3. He sets up and moves around chairs, tables, and umbrellas. This means a great deal of bending, squatting, lifting, and carrying of heavy things. Dressed like this. Let your imagination do the rest.
It is obvious walking around Tel Aviv that there is a heavy European influence on fashion here. Speedos, while not common, are not at all considered odd. I am finding this to be a tough adjustment. Bright red, while shocking enough to my conservative American sensibilities, is nothing compared to some of the things I see in store displays. Next blog entry. I promise.
But I digress.
Although my back is turned, I can hear that Chair Guy (or Fanny Pack Guy, if you prefer) is busying himself with setting up quite a layout. There are tables, umbrellas, lounge chairs and yellow sitting chairs being carried past me by both FP Guy and his employee, perhaps and FPG-in-training. There is a lot of yelling going on. This isn't because FPG's helper was hard of hearing. Israelis enjoy yelling. If someone doesn't understand you, say it louder. If they still don't understand, then shout. The whole country is kind of like watching Al Pacino's performance in "Scent of a Woman" (his only really bad performance ever, in my opinion). Although Pacino's character in the movie was blind, he shouted throughout the entire movie, as though maybe he was deaf instead. FPG was yelling as though he wasn't being heard, although I'm pretty sure that FPGs-in-training were jumping to their feet three beaches down.
A man showed up wearing black pants and a black button-down shirt.
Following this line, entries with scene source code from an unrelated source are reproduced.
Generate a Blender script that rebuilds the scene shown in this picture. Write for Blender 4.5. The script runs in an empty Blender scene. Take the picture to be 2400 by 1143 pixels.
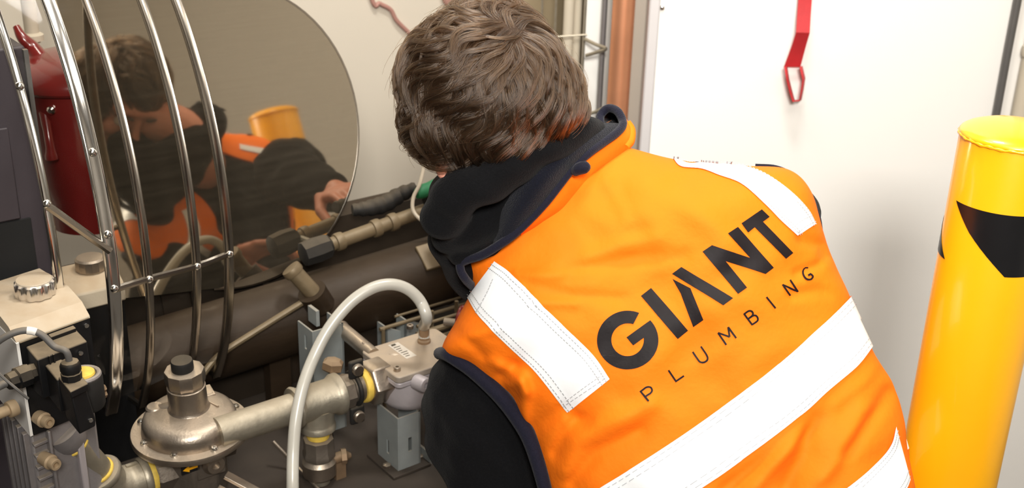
import bpy, bmesh, math, random
import numpy as np
from mathutils import Vector, Matrix
from mathutils.bvhtree import BVHTree
from mathutils.geometry import tessellate_polygon
random.seed(4); rng = np.random.default_rng(4)
SC = bpy.context.scene; COL = SC.collection
PI = math.pi

# ---------------------------------------------------------------- camera, world, lights, exposure
FPX, CX, CY = 2800.0, 1200.0, 571.5
PITCH, ROLL = math.radians(22.9), math.radians(1.6)
CAM = np.array([0, 0, 1.75])
FW = np.array([0, math.cos(PITCH), -math.sin(PITCH)])
_r0 = np.array([1.0, 0, 0]); _u0 = np.array([0, math.sin(PITCH), math.cos(PITCH)])
RT = _r0 * math.cos(ROLL) + _u0 * math.sin(ROLL)
UP = _u0 * math.cos(ROLL) - _r0 * math.sin(ROLL)
cam = bpy.data.cameras.new('camera'); cam.lens = 36 * FPX / 2400; cam.sensor_width = 36
cam.clip_start = 0.05; cam.dof.use_dof = True; cam.dof.focus_distance = 1.52; cam.dof.aperture_fstop = 7.1
camo = bpy.data.objects.new('camera', cam); COL.objects.link(camo)
camo.matrix_world = Matrix(((RT[0], UP[0], -FW[0], CAM[0]), (RT[1], UP[1], -FW[1], CAM[1]), (RT[2], UP[2], -FW[2], CAM[2]), (0, 0, 0, 1)))
SC.camera = camo
w = bpy.data.worlds.new('world'); SC.world = w; w.use_nodes = True
w.node_tree.nodes['Background'].inputs[0].default_value = (1, .93, .84, 1)
w.node_tree.nodes['Background'].inputs[1].default_value = 0.05

def area(name, loc, target, sx, sy, power, color):
    l = bpy.data.lights.new(name, 'AREA'); l.shape = 'RECTANGLE'; l.size = sx; l.size_y = sy; l.energy = power; l.color = color
    o = bpy.data.objects.new(name, l); COL.objects.link(o); o.location = loc
    o.rotation_euler = (Vector(target) - Vector(loc)).to_track_quat('-Z', 'Y').to_euler()
    return o
area('ceiling_light', (0.5, 0.4, 3.1), (0.5, 0.6, 0), 1.6, 0.9, 32, (1, .94, .85))
area('machine_light', (-0.45, 1.75, 3.1), (-0.3, 1.9, 0), 0.5, 0.3, 12, (1, .93, .82))
area('work_light', (0.15, -0.75, 2.45), (0.25, 2.2, 1.45), 0.5, 0.4, 20, (1, .96, .90)).data.spread = math.radians(75)
area('added_wall_light', (0.22, 1.75, 3.1), (0.45, 2.7, 1.1), 0.4, 0.3, 32, (1, .97, .92))  # added light without a known fixture, brightens the white wall and the recess
SC.view_settings.view_transform = 'Standard'; SC.view_settings.look = 'None'
SC.view_settings.exposure = 0.0; SC.view_settings.gamma = 1.0; SC.view_settings.use_curve_mapping = False
SC.cycles.use_denoising = True

# ---------------------------------------------------------------- helpers
def P(px, py, d): return CAM + d * ((px - CX) / FPX * RT - (py - CY) / FPX * UP + FW)
def PIX(q):
    q = np.asarray(q) - CAM; d = q @ FW
    return np.stack([CX + FPX * (q @ RT) / d, CY - FPX * (q @ UP) / d, d], -1)
def HP(px, py, z):                     # the point of a horizontal plane at height z seen at a pixel
    r = P(px, py, 1) - CAM
    return CAM + r * ((z - CAM[2]) / r[2])
Z = np.array([0, 0, 1.0])
PN = np.array([-0.59960, 0.76520, -0.23442]); PN /= np.linalg.norm(PN)   # away-facing normal of the polished cover
PH = 1.93
NN = np.array([PN[0], PN[1], 0]); NN /= np.linalg.norm(NN)              # horizontal, into the machine
AA = np.array([NN[1], -NN[0], 0])                                       # horizontal, along the machine
PV = np.cross(AA, PN); PV /= np.linalg.norm(PV); PV = PV if PV[2] > 0 else -PV
def PP(px, py, off=0.0):               # point on the plane of the polished cover (off: further away)
    r = P(px, py, 1) - CAM
    return CAM + r * ((PH + off) / (PN @ r))
def unit(v): v = np.asarray(v, float); return v / np.linalg.norm(v)
def frame(axis):
    a = unit(axis); t = Z if abs(a[2]) < .9 else np.array([1.0, 0, 0])
    x = unit(np.cross(t, a)); return x, np.cross(a, x), a
def catmull(pts, n):
    pts = np.asarray(pts, float); k = len(pts)
    ext = np.vstack([2 * pts[0] - pts[1], pts, 2 * pts[-1] - pts[-2]])
    out = []
    for t in np.linspace(0, k - 1 - 1e-9, n):
        i = int(t); f = t - i; a, b, c, d = ext[i], ext[i + 1], ext[i + 2], ext[i + 3]
        out.append(.5 * ((2 * b) + (c - a) * f + (2 * a - 5 * b + 4 * c - d) * f * f + (3 * b - a - 3 * c + d) * f ** 3))
    return np.array(out)

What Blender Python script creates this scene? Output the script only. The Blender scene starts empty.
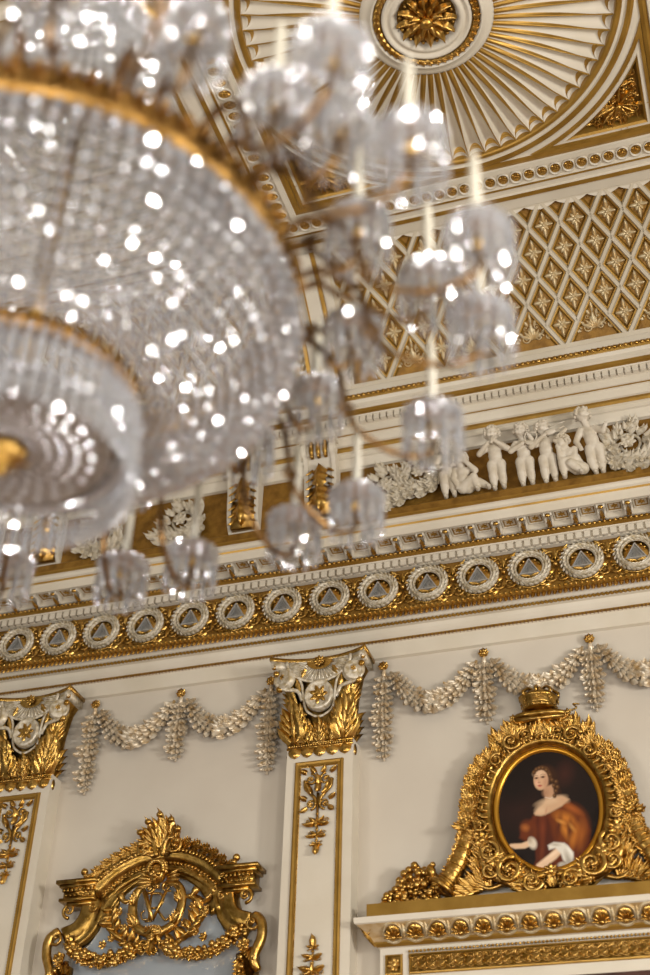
import bpy, math, random
import numpy as np
from math import sin, cos, pi, radians, hypot, atan2, sqrt
from mathutils import Matrix, Vector
random.seed(7)
Z0 = 1.6                      # eye height; wall measurements below are relative to it
COL = bpy.context.scene.collection

# ------------------------------------------------------------------ materials
def new_mat(name):
    m = bpy.data.materials.new(name); m.use_nodes = True
    nt = m.node_tree; b = nt.nodes['Principled BSDF']
    return m, nt, b
def noise_mix(nt, b, c1, c2, scale, lo=.35, hi=.65, detail=4, bump=0., bscale=None, bdist=.01):
    tc = nt.nodes.new('ShaderNodeTexCoord')
    n = nt.nodes.new('ShaderNodeTexNoise'); n.inputs['Scale'].default_value = scale; n.inputs['Detail'].default_value = detail
    nt.links.new(tc.outputs['Object'], n.inputs['Vector'])
    r = nt.nodes.new('ShaderNodeValToRGB')
    r.color_ramp.elements[0].position = lo; r.color_ramp.elements[1].position = hi
    r.color_ramp.elements[0].color = (*c1, 1); r.color_ramp.elements[1].color = (*c2, 1)
    nt.links.new(n.outputs['Fac'], r.inputs['Fac']); nt.links.new(r.outputs['Color'], b.inputs['Base Color'])
    if bump:
        n2 = nt.nodes.new('ShaderNodeTexNoise'); n2.inputs['Scale'].default_value = bscale or scale * 2; n2.inputs['Detail'].default_value = 3
        nt.links.new(tc.outputs['Object'], n2.inputs['Vector'])
        bp = nt.nodes.new('ShaderNodeBump'); bp.inputs['Strength'].default_value = bump; bp.inputs['Distance'].default_value = bdist
        nt.links.new(n2.outputs['Fac'], bp.inputs['Height']); nt.links.new(bp.outputs['Normal'], b.inputs['Normal'])
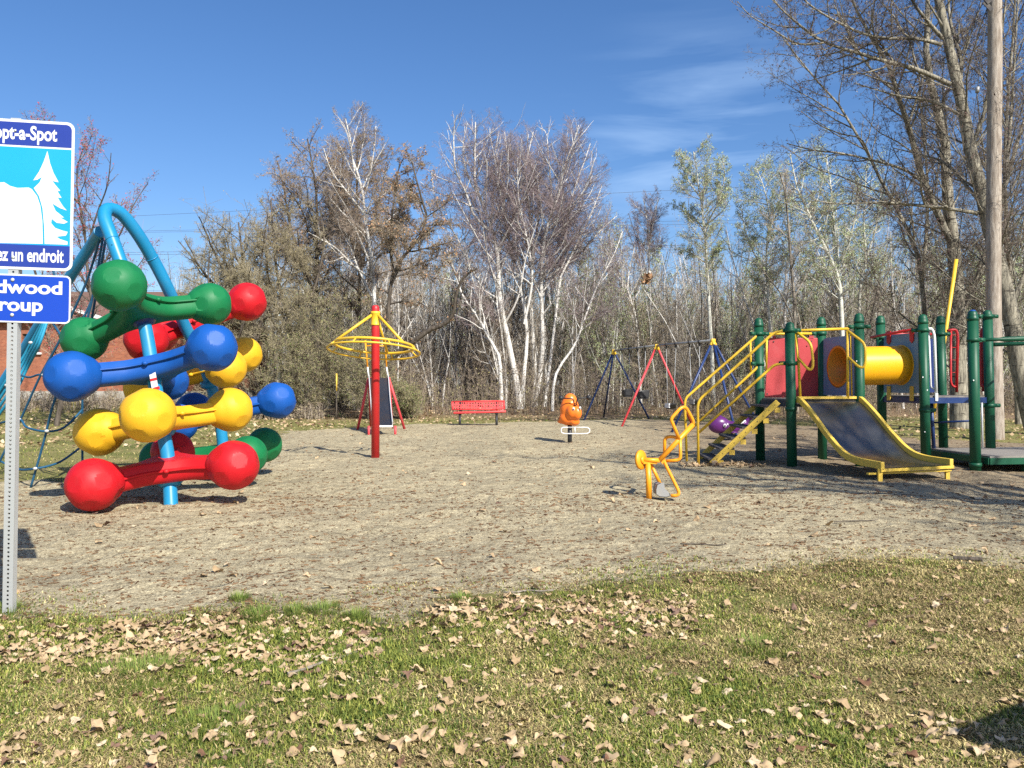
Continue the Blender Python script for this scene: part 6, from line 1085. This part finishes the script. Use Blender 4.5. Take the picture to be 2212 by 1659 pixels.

He sat down in his self-proclaimed Taj Mahal (sounds the same in Hebrew) and began to settle in. I turned around and asked, since there were so many chairs and umbrellas together, if he was expecting people with children. He said no, and asked why.
After a short conversation, I asked the man his name. He said "Peter". I told him that didn't sound very Israeli to me. He explained that his real name is "Pini", but he lived in New York for 20 years, and you can't have the name "Pini" in New York. Fair enough. I could tell, since my Israeli man-radar is getting stronger by the day, that Pini was harmless. So I continued talking to him.
Then, in a whirlwind, a woman showed up wearing a black dress over a red bikini, talking up a storm and kissing everyone in the ever-growing group I now found myself in the middle of. That's another Euro-thing I've adjusted to. In America, we are huggers. Here, it is kissing on the cheek. Close friends get both, but the kiss is mandatory. I find it very sweet, but probably why I have had the flu twice since I moved here.
The woman introduced herself to me and we got into a conversation. Her English was quite good, but I was reminded of the recurring "Saturday Night Live" skit in which Chris Kattan plays Antonio Banderas, and is always speaking in English, then saying "how do you say...?" in his most provocative Spanish accent, and then having the English word anyway. With this woman, whose name escapes me (as most names do, except perhaps, I don't know, Pini), every few sentences it was "Ekh Omrim...?" and then she would either find the word, or Pini would supply it. That day, my valuable conversational tool du jour (I try to learn a truly practical word or phrase every day) was "ekh omrim...?" which means "how do they say...?"
The woman, in a flash, whipped a joint out of her purse and lit it. She held it out for me, but I declined, as did Pini. I think everyone else partook. I was mesmerized by the rate at which this woman could speak, and how quickly topics changed. Then she took off her dress to reveal a very tiny red bikini (whether or not she and FPG coordinated this, I can not say for sure). She has a very nice body, but she is older than I am and has huge boobs. Her bikini top was not tied up very tight, so, try as I might not to notice, and as much as I liked this woman and enjoyed talking to her, I kept hearing the same song running through my head:
Do your boobs hang low?
Do they wobble to and fro?
Can you tie them in a knot?
Can you tie them in a bow?
Can you throw them over your shoulder
like a bag that's full of boulders?
Do your...boobs...hang...low?
This is why I keep a lot of thoughts to myself. I am eternally about 9 years old.
As several joints got passed around, beach security came over. The young man stood and looked around our group for a minute, and then sat down after receiving kisses on the cheek from everyone , ignoring the smoking. I realized I was sitting with people who were connected. Pini had that air about him, but I always make that assumption when someone reminds me in some way of my Grandfather, so I wasn't sure. He told me that he is at the beach every day, that he grew up here and knows everyone, and I should call him any time I need anything: if someone is bothering me, if I want to get into a night club, and so on. It was kind of "Godfather-by-the-Sea", only we were all Jews instead of Italians. Marlon Brando Godfather, of course, before Michael took over (although Pacino's performance throughout the series of movies was flawless).

Then a woman yelled over to us, offering massage. As an American, I found this very strange. The only people to offer you unsolicited massage are usually trying to sleep with you. But this was at the beach. And a stranger. I now know that at this beach, you can sit in a chair, have a cocktail and fresh fruit, smoke a joint, and get a massage. THAT is a full-service beach.